— BEGIN —

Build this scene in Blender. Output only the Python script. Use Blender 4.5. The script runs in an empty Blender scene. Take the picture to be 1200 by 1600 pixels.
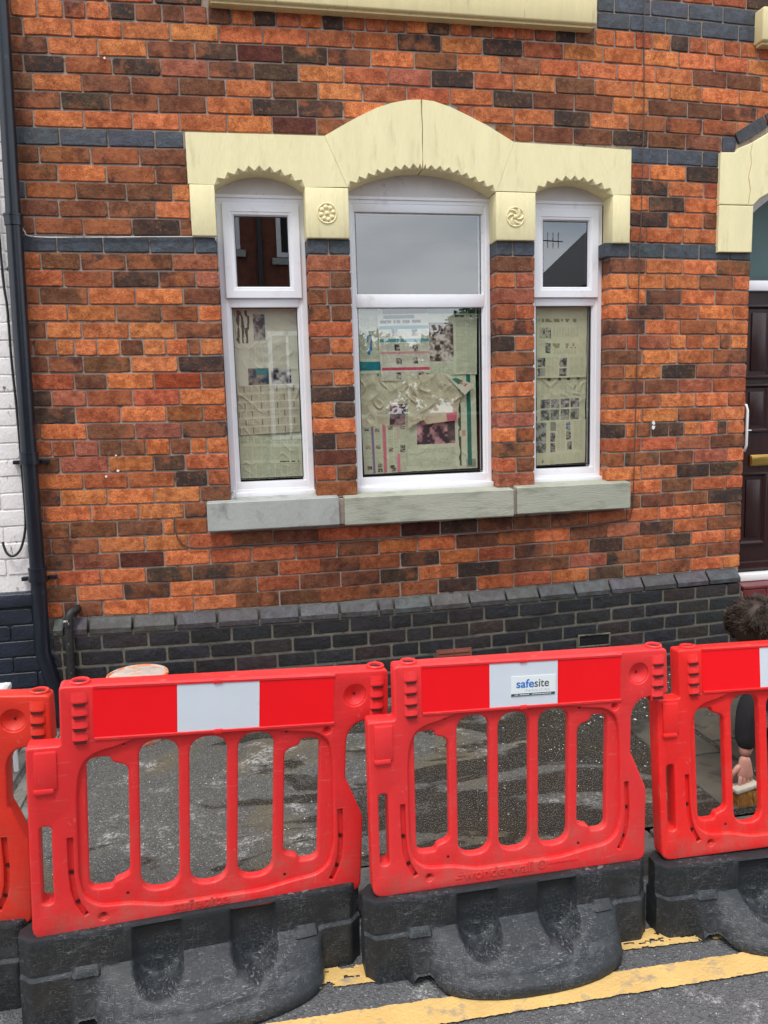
import bpy, bmesh, math, random
import numpy as np
from mathutils import Vector, Matrix, noise as mn
random.seed(7); rng = np.random.RandomState(5)
R = math.radians
sc = bpy.context.scene
# ---------------------------------------------------------------- camera
cd = bpy.data.cameras.new('camera'); cam = bpy.data.objects.new('camera', cd); sc.collection.objects.link(cam)
r_, u_, f_ = Vector((0.98168, -0.18865, -0.02676)), Vector((0.05138, 0.12686, 0.99059)), Vector((0.18348, 0.97382, -0.13423))
cam.matrix_world = Matrix(((r_.x, u_.x, -f_.x, 0), (r_.y, u_.y, -f_.y, -4.1565), (r_.z, u_.z, -f_.z, 1.72), (0, 0, 0, 1)))
cd.sensor_fit = 'VERTICAL'; cd.sensor_height = 36; cd.lens = 1214.43 / 1600 * 36; cd.clip_start = .05; cd.clip_end = 500
sc.camera = cam
sc.render.resolution_x = 768; sc.render.resolution_y = 1024
# ---------------------------------------------------------------- sky (overcast) and soft sun
SUN_EL, SUN_AZ = 62, 205          # degrees; azimuth measured from +Y clockwise
w = bpy.data.worlds.new('World'); sc.world = w; w.use_nodes = True
nt = w.node_tree; nt.nodes.clear()
def N(nt, t, **k):
    n = nt.nodes.new(t)
    for a, b in k.items(): setattr(n, a, b)
    return n
sky = N(nt, 'ShaderNodeTexSky'); sky.sky_type = 'NISHITA'; sky.sun_disc = False
sky.sun_elevation = R(SUN_EL); sky.sun_rotation = R(SUN_AZ); sky.air_density = 1.2; sky.dust_density = 3
tc = N(nt, 'ShaderNodeTexCoord')
mp = N(nt, 'ShaderNodeMapping'); mp.inputs['Scale'].default_value = (1, 1, 2.6)
cn = N(nt, 'ShaderNodeTexNoise'); cn.inputs['Scale'].default_value = 2.3; cn.inputs['Detail'].default_value = 6; cn.inputs['Roughness'].default_value = .5
cr = N(nt, 'ShaderNodeValToRGB')
cr.color_ramp.elements[0].position = .36; cr.color_ramp.elements[0].color = (5.6, 6.9, 8.4, 1)
cr.color_ramp.elements[1].position = .62; cr.color_ramp.elements[1].color = (13.5, 13.9, 14.4, 1)
mx = N(nt, 'ShaderNodeMix'); mx.data_type = 'RGBA'; mx.inputs[0].default_value = .88
bg = N(nt, 'ShaderNodeBackground'); bg.inputs['Strength'].default_value = .118
wo = N(nt, 'ShaderNodeOutputWorld')
L = nt.links.new
L(tc.outputs['Generated'], mp.inputs[0]); L(mp.outputs[0], cn.inputs['Vector']); L(cn.outputs['Fac'], cr.inputs[0])
L(sky.outputs[0], mx.inputs[6]); L(cr.outputs[0], mx.inputs[7]); L(mx.outputs[2], bg.inputs[0]); L(bg.outputs[0], wo.inputs[0])
sd = bpy.data.lights.new('sun', 'SUN'); sd.energy = 1.5; sd.angle = R(14); sd.color = (1, .96, .9)
so = bpy.data.objects.new('sun', sd); sc.collection.objects.link(so)
az, el = R(SUN_AZ), R(SUN_EL)
so.rotation_euler = Vector((-math.sin(az) * math.cos(el), -math.cos(az) * math.cos(el), -math.sin(el))).to_track_quat('-Z', 'Y').to_euler()
sc.view_settings.view_transform = 'Standard'; sc.view_settings.look = 'None'; sc.view_settings.exposure = 0.48
sc.view_settings.gamma = 1; sc.view_settings.use_curve_mapping = False
# ---------------------------------------------------------------- helpers
C = sc.collection
def tag(o, label=None, cat=None, group=None, kind=None):
    if label: o['label'] = label
    if cat: o['category'] = cat
    if group: o['group'] = group
    if kind: o['kind'] = kind
    return o
def empty(name, loc=(0, 0, 0), parent=None):
    o = bpy.data.objects.new(name, None); C.objects.link(o); o.location = loc; o.empty_display_size = .1
    if parent: o.parent = parent
    return o
def obj(name, V, F, m, parent=None, smooth=False, loc=None):
    me = bpy.data.meshes.new(name); me.from_pydata([tuple(v) for v in V], [], F); me.update()
    if isinstance(m, (list, tuple)):
        for x in m: me.materials.append(x)
    elif m: me.materials.append(m)
    o = bpy.data.objects.new(name, me); C.objects.link(o)
    if parent: o.parent = parent
    if loc: o.location = loc
    if smooth: shade(me, smooth if not isinstance(smooth, bool) else 40)
    return o
def shade(me, ang=40):
    me.shade_smooth()
    try: me.set_sharp_from_angle(angle=R(ang))
    except Exception: pass
def fixn(o):
    bm = bmesh.new(); bm.from_mesh(o.data); bmesh.ops.recalc_face_normals(bm, faces=bm.faces); bm.to_mesh(o.data); bm.free(); return o
class MB:
    def __init__(s): s.V = []; s.F = []
    def add(s, V, F):
        k = len(s.V); s.V += [tuple(v) for v in V]; s.F += [tuple(i + k for i in f) for f in F]; return s
    def box(s, x0, x1, y0, y1, z0, z1, b=0):
        if b <= 0:
            V = [(x, y, z) for x in (x0, x1) for y in (y0, y1) for z in (z0, z1)]
            return s.add(V, [(0, 1, 3, 2), (4, 6, 7, 5), (0, 4, 5, 1), (2, 3, 7, 6), (0, 2, 6, 4), (1, 5, 7, 3)])
        bm = bmesh.new(); bmesh.ops.create_cube(bm, size=1)
        for v in bm.verts: v.co = Vector(((x0 + x1) / 2 + v.co.x * (x1 - x0), (y0 + y1) / 2 + v.co.y * (y1 - y0), (z0 + z1) / 2 + v.co.z * (z1 - z0)))
        bmesh.ops.bevel(bm, geom=bm.edges[:], offset=b, segments=2, affect='EDGES', profile=.5)
        bm.verts.index_update()
        s.add([v.co.copy() for v in bm.verts], [[v.index for v in f.verts] for f in bm.faces]); bm.free(); return s
    def tube(s, pts, r, n=8, cap=True):
        pts = [Vector(p) for p in pts]; rr = r if isinstance(r, (list, tuple)) else [r] * len(pts)
        V = []; F = []; up = None
        for i, p in enumerate(pts):
            d = (pts[min(i + 1, len(pts) - 1)] - pts[max(i - 1, 0)]).normalized()
            if up is None: up = Vector((0, 0, 1)) if abs(d.z) < .9 else Vector((0, 1, 0))
            a = d.cross(up).normalized(); b = a.cross(d).normalized(); up = b
            for k in range(n):
                t = 2 * math.pi * k / n; V.append(p + a * math.cos(t) * rr[i] + b * math.sin(t) * rr[i])
        for i in range(len(pts) - 1):
            for k in range(n): F.append((i * n + k, i * n + (k + 1) % n, (i + 1) * n + (k + 1) % n, (i + 1) * n + k))
        if cap: F += [tuple(range(n))[::-1], tuple(range((len(pts) - 1) * n, len(pts) * n))]
        return s.add(V, F)
    def lathe(s, prof, c, n=24, ax='z'):
        V = []; F = []; m = len(prof)
        for k in range(n):
            t = 2 * math.pi * k / n
            for r, h in prof:
                p = (r * math.cos(t), r * math.sin(t), h)
                if ax == 'y': p = (p[0], p[2], p[1])
                V.append((c[0] + p[0], c[1] + p[1], c[2] + p[2]))
        for k in range(n):
            for j in range(m - 1): F.append((k * m + j, ((k + 1) % n) * m + j, ((k + 1) % n) * m + j + 1, k * m + j + 1))
        return s.add(V, F)
    def make(s, name, m, parent=None, smooth=False, loc=None, fix=True):
        o = obj(name, s.V, s.F, m, parent, False, loc)
        if fix: fixn(o)
        if smooth: shade(o.data, smooth if not isinstance(smooth, bool) else 40)
        return o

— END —

Problem statement: The material above holds pictures; copy everything else in it exactly.

Answer to the task:
Build this scene in Blender. Output only the Python script. Use Blender 4.5. The script runs in an empty Blender scene. Take the picture to be 1200 by 1600 pixels.
import bpy, bmesh, math, random
import numpy as np
from mathutils import Vector, Matrix, noise as mn
random.seed(7); rng = np.random.RandomState(5)
R = math.radians
sc = bpy.context.scene
# ---------------------------------------------------------------- camera
cd = bpy.data.cameras.new('camera'); cam = bpy.data.objects.new('camera', cd); sc.collection.objects.link(cam)
r_, u_, f_ = Vector((0.98168, -0.18865, -0.02676)), Vector((0.05138, 0.12686, 0.99059)), Vector((0.18348, 0.97382, -0.13423))
cam.matrix_world = Matrix(((r_.x, u_.x, -f_.x, 0), (r_.y, u_.y, -f_.y, -4.1565), (r_.z, u_.z, -f_.z, 1.72), (0, 0, 0, 1)))
cd.sensor_fit = 'VERTICAL'; cd.sensor_height = 36; cd.lens = 1214.43 / 1600 * 36; cd.clip_start = .05; cd.clip_end = 500
sc.camera = cam
sc.render.resolution_x = 768; sc.render.resolution_y = 1024
# ---------------------------------------------------------------- sky (overcast) and soft sun
SUN_EL, SUN_AZ = 62, 205          # degrees; azimuth measured from +Y clockwise
w = bpy.data.worlds.new('World'); sc.world = w; w.use_nodes = True
nt = w.node_tree; nt.nodes.clear()
def N(nt, t, **k):
    n = nt.nodes.new(t)
    for a, b in k.items(): setattr(n, a, b)
    return n
sky = N(nt, 'ShaderNodeTexSky'); sky.sky_type = 'NISHITA'; sky.sun_disc = False
sky.sun_elevation = R(SUN_EL); sky.sun_rotation = R(SUN_AZ); sky.air_density = 1.2; sky.dust_density = 3
tc = N(nt, 'ShaderNodeTexCoord')
mp = N(nt, 'ShaderNodeMapping'); mp.inputs['Scale'].default_value = (1, 1, 2.6)
cn = N(nt, 'ShaderNodeTexNoise'); cn.inputs['Scale'].default_value = 2.3; cn.inputs['Detail'].default_value = 6; cn.inputs['Roughness'].default_value = .5
cr = N(nt, 'ShaderNodeValToRGB')
cr.color_ramp.elements[0].position = .36; cr.color_ramp.elements[0].color = (5.6, 6.9, 8.4, 1)
cr.color_ramp.elements[1].position = .62; cr.color_ramp.elements[1].color = (13.5, 13.9, 14.4, 1)
mx = N(nt, 'ShaderNodeMix'); mx.data_type = 'RGBA'; mx.inputs[0].default_value = .88
bg = N(nt, 'ShaderNodeBackground'); bg.inputs['Strength'].default_value = .118
wo = N(nt, 'ShaderNodeOutputWorld')
L = nt.links.new
L(tc.outputs['Generated'], mp.inputs[0]); L(mp.outputs[0], cn.inputs['Vector']); L(cn.outputs['Fac'], cr.inputs[0])
L(sky.outputs[0], mx.inputs[6]); L(cr.outputs[0], mx.inputs[7]); L(mx.outputs[2], bg.inputs[0]); L(bg.outputs[0], wo.inputs[0])
sd = bpy.data.lights.new('sun', 'SUN'); sd.energy = 1.5; sd.angle = R(14); sd.color = (1, .96, .9)
so = bpy.data.objects.new('sun', sd); sc.collection.objects.link(so)
az, el = R(SUN_AZ), R(SUN_EL)
so.rotation_euler = Vector((-math.sin(az) * math.cos(el), -math.cos(az) * math.cos(el), -math.sin(el))).to_track_quat('-Z', 'Y').to_euler()
sc.view_settings.view_transform = 'Standard'; sc.view_settings.look = 'None'; sc.view_settings.exposure = 0.48
sc.view_settings.gamma = 1; sc.view_settings.use_curve_mapping = False
# ---------------------------------------------------------------- helpers
C = sc.collection
def tag(o, label=None, cat=None, group=None, kind=None):
    if label: o['label'] = label
    if cat: o['category'] = cat
    if group: o['group'] = group
    if kind: o['kind'] = kind
    return o
def empty(name, loc=(0, 0, 0), parent=None):
    o = bpy.data.objects.new(name, None); C.objects.link(o); o.location = loc; o.empty_display_size = .1
    if parent: o.parent = parent
    return o
def obj(name, V, F, m, parent=None, smooth=False, loc=None):
    me = bpy.data.meshes.new(name); me.from_pydata([tuple(v) for v in V], [], F); me.update()
    if isinstance(m, (list, tuple)):
        for x in m: me.materials.append(x)
    elif m: me.materials.append(m)
    o = bpy.data.objects.new(name, me); C.objects.link(o)
    if parent: o.parent = parent
    if loc: o.location = loc
    if smooth: shade(me, smooth if not isinstance(smooth, bool) else 40)
    return o
def shade(me, ang=40):
    me.shade_smooth()
    try: me.set_sharp_from_angle(angle=R(ang))
    except Exception: pass
def fixn(o):
    bm = bmesh.new(); bm.from_mesh(o.data); bmesh.ops.recalc_face_normals(bm, faces=bm.faces); bm.to_mesh(o.data); bm.free(); return o
class MB:
    def __init__(s): s.V = []; s.F = []
    def add(s, V, F):
        k = len(s.V); s.V += [tuple(v) for v in V]; s.F += [tuple(i + k for i in f) for f in F]; return s
    def box(s, x0, x1, y0, y1, z0, z1, b=0):
        if b <= 0:
            V = [(x, y, z) for x in (x0, x1) for y in (y0, y1) for z in (z0, z1)]
            return s.add(V, [(0, 1, 3, 2), (4, 6, 7, 5), (0, 4, 5, 1), (2, 3, 7, 6), (0, 2, 6, 4), (1, 5, 7, 3)])
        bm = bmesh.new(); bmesh.ops.create_cube(bm, size=1)
        for v in bm.verts: v.co = Vector(((x0 + x1) / 2 + v.co.x * (x1 - x0), (y0 + y1) / 2 + v.co.y * (y1 - y0), (z0 + z1) / 2 + v.co.z * (z1 - z0)))
        bmesh.ops.bevel(bm, geom=bm.edges[:], offset=b, segments=2, affect='EDGES', profile=.5)
        bm.verts.index_update()
        s.add([v.co.copy() for v in bm.verts], [[v.index for v in f.verts] for f in bm.faces]); bm.free(); return s
    def tube(s, pts, r, n=8, cap=True):
        pts = [Vector(p) for p in pts]; rr = r if isinstance(r, (list, tuple)) else [r] * len(pts)
        V = []; F = []; up = None
        for i, p in enumerate(pts):
            d = (pts[min(i + 1, len(pts) - 1)] - pts[max(i - 1, 0)]).normalized()
            if up is None: up = Vector((0, 0, 1)) if abs(d.z) < .9 else Vector((0, 1, 0))
            a = d.cross(up).normalized(); b = a.cross(d).normalized(); up = b
            for k in range(n):
                t = 2 * math.pi * k / n; V.append(p + a * math.cos(t) * rr[i] + b * math.sin(t) * rr[i])
        for i in range(len(pts) - 1):
            for k in range(n): F.append((i * n + k, i * n + (k + 1) % n, (i + 1) * n + (k + 1) % n, (i + 1) * n + k))
        if cap: F += [tuple(range(n))[::-1], tuple(range((len(pts) - 1) * n, len(pts) * n))]
        return s.add(V, F)
    def lathe(s, prof, c, n=24, ax='z'):
        V = []; F = []; m = len(prof)
        for k in range(n):
            t = 2 * math.pi * k / n
            for r, h in prof:
                p = (r * math.cos(t), r * math.sin(t), h)
                if ax == 'y': p = (p[0], p[2], p[1])
                V.append((c[0] + p[0], c[1] + p[1], c[2] + p[2]))
        for k in range(n):
            for j in range(m - 1): F.append((k * m + j, ((k + 1) % n) * m + j, ((k + 1) % n) * m + j + 1, k * m + j + 1))
        return s.add(V, F)
    def make(s, name, m, parent=None, smooth=False, loc=None, fix=True):
        o = obj(name, s.V, s.F, m, parent, False, loc)
        if fix: fixn(o)
        if smooth: shade(o.data, smooth if not isinstance(smooth, bool) else 40)
        return o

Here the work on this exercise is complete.